Mario
Valverde M.
En Quepos había dos clubes:
el Club Banana, donde se reunían los obreros del ferrocarril, del banano,
jardineros, sus esposas y sus hijos, y el Club Americano, el del gerente
general, el jefe de ferrocarriles y los altos mandos, por lo general, gringos
o canadienses. Las mejores casas eran
para ellos. También tenía una casa de lujo, llamada Casa de Huéspedes, con vista
total al mar y construida cerca del farallón; una escalera metálica bajaba por
toda la roca, donde se acercaba un bote para los traslados personales o
simplemente para recreación. Otras casas más abajo, de madera, de dos plantas,
con lo mejor en muebles, cocinas, refrigeradoras, abanicos, camas fuertes,
anchas, con cuartos espaciosos, ventanas con puertas y cedazos para protección
del mosquito y su apropiada ventilación. Todas montadas en una colina desde
donde se escuchaba el mar y algunas con vista al inmenso mar azul. Para el
deporte, una cancha de tenis que usábamos los niños y adolescentes en la práctica
diaria del fútbol; se jugaba por la tarde, cerca de las cuatro, cuando bajaba
el sol, hasta muy entrada la noche. ¡Cuántos sudores dejamos de tarde en tarde!
Más abajo, la piscina de agua salada, donde cada día, después de las dos hasta
las cuatro para ir a mejenguear. Los sábados toda la mañana, nos reuníamos a
nadar, a jugar quedó, sumergiéndonos para que no nos tocaran, si nos tocaban, teníamos
que perseguir al grupo. Había verdaderos nadadores que se sumergían por toda la
piscina. También jugábamos a saltos del trampolín. El más difícil, el salto del
ángel. Se corría por toda la tabla de madera, cerca de su final nos
impulsábamos hacia lo más alto y luego estiramos el cuerpo hacia adelante en el
aire y chupulún al agua salada que provenía bombeada desde el mar: por eso
nuestros ojos siempre estaban rojos.
Y arriba de la
piscina: el Club Americano. Se abría los sábados por la noche. Sólo podían
visitarlo los de la zona americana. El Club Banana tenía su propio cine. Yo
visitaba los dos. El Club Americano tenía su encanto. El salón era plano. Tenía
sillas y mecedoras para ver películas como las de H. Bogart y Ava Gardner en Casablanca. Y como no enamorarse de A.

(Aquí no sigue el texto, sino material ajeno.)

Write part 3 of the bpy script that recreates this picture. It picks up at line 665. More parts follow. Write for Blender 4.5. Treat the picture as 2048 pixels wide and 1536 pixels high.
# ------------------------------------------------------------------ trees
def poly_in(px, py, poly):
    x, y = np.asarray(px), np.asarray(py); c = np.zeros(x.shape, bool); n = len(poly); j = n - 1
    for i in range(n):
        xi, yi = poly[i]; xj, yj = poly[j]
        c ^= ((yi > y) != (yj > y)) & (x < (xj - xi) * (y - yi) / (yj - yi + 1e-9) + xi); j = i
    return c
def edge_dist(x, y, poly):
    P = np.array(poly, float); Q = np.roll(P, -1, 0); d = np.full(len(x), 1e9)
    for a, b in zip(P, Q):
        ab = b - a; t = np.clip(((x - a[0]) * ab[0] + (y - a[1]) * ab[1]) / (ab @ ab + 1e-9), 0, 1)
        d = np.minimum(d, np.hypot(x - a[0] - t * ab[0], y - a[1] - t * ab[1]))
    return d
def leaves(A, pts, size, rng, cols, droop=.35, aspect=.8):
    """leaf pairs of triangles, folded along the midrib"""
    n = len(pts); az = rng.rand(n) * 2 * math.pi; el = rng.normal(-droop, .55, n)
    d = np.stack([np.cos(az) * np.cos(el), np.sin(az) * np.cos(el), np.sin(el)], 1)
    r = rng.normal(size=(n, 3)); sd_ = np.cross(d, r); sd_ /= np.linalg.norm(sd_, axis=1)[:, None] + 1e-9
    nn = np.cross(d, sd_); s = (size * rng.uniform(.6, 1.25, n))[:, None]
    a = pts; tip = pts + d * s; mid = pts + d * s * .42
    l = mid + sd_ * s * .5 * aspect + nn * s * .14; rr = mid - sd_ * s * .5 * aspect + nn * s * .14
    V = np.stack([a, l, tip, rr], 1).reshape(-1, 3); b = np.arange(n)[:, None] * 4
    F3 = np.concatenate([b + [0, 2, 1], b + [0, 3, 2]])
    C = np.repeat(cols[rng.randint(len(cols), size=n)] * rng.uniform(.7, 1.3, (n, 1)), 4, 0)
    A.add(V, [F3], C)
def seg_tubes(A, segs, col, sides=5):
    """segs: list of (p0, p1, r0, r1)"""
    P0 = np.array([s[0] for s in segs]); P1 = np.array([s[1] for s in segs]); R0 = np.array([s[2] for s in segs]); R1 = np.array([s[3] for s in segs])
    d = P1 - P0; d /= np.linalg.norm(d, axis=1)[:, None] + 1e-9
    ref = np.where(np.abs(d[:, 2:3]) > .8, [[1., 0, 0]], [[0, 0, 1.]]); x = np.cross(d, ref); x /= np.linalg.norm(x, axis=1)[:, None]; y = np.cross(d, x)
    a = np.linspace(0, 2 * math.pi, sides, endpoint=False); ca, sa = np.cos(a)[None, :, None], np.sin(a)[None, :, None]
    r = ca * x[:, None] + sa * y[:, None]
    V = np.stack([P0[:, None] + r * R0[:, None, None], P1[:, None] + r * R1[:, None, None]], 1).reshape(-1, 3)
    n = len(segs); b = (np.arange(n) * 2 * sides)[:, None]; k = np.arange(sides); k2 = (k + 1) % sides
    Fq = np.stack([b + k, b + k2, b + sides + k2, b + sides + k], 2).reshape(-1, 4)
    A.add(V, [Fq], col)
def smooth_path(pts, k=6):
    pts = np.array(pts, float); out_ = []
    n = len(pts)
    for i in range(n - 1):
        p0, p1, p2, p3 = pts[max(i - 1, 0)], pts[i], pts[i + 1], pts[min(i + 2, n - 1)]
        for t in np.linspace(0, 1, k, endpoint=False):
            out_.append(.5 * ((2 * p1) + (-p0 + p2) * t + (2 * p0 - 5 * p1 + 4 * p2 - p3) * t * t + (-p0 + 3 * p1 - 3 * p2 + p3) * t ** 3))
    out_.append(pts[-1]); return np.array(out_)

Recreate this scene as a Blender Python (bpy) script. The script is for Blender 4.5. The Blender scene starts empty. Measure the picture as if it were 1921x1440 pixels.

Hepburn en su película Vacaciones en Roma
o de Grace Kelly en Mogambo o de Vivian
Leight en Lo que el viento se llevó o
L. Turner en El cartero siempre llama dos
veces. Salía uno del cine mirando las estrellas marinas y nos dormíamos
entre suspiro y suspiro colgaditos de sus
bellísimos rostros. O como no recordar, entre muchos otros, a directores como
John Ford, Las uvas de la ira, Orson
Wells, Tim Holt en su película A través
del Río Grande, Frank Sinatra, Cantinflas
.
El cine tenía un bar
atrás, donde mi tío Memo siempre me compraba una Coca Cola pequeña, ¡Ese
refresco lo deseaba domingo a domingo! Ellos se tomaban sus wisquis y cervezas,
se fumaban sus habanos y el humo subía por la luz que corría hacia la pantalla.
Como tenía un solo reproductor, se hacía una pausa para cambiar el rollo
mientras se aprovechaba para las compras en el bar.
Esas eran mis
vacaciones de escuela de dos meses (enero y febrero). Mi padre me dejaba solito
en la avioneta y mi tío me recogía en la pista. Como en el cine, todo termina
con un FIN, y esto ocurrió cuando trasladaron a mi tío a San José, pero en mi
recuerdo las películas, mis amigos, el Club Americano y el mar de Quepos, jamás
han desaparecido. Un día de estos
volveré con el segundo rollo: la cacería de pájaros, los viajes a Manuel
Antonio, el amor platónico, la radio y el telégrafo y las infinitas jugadas de
ajedrez de mi tío con su amigo del ferrocarril.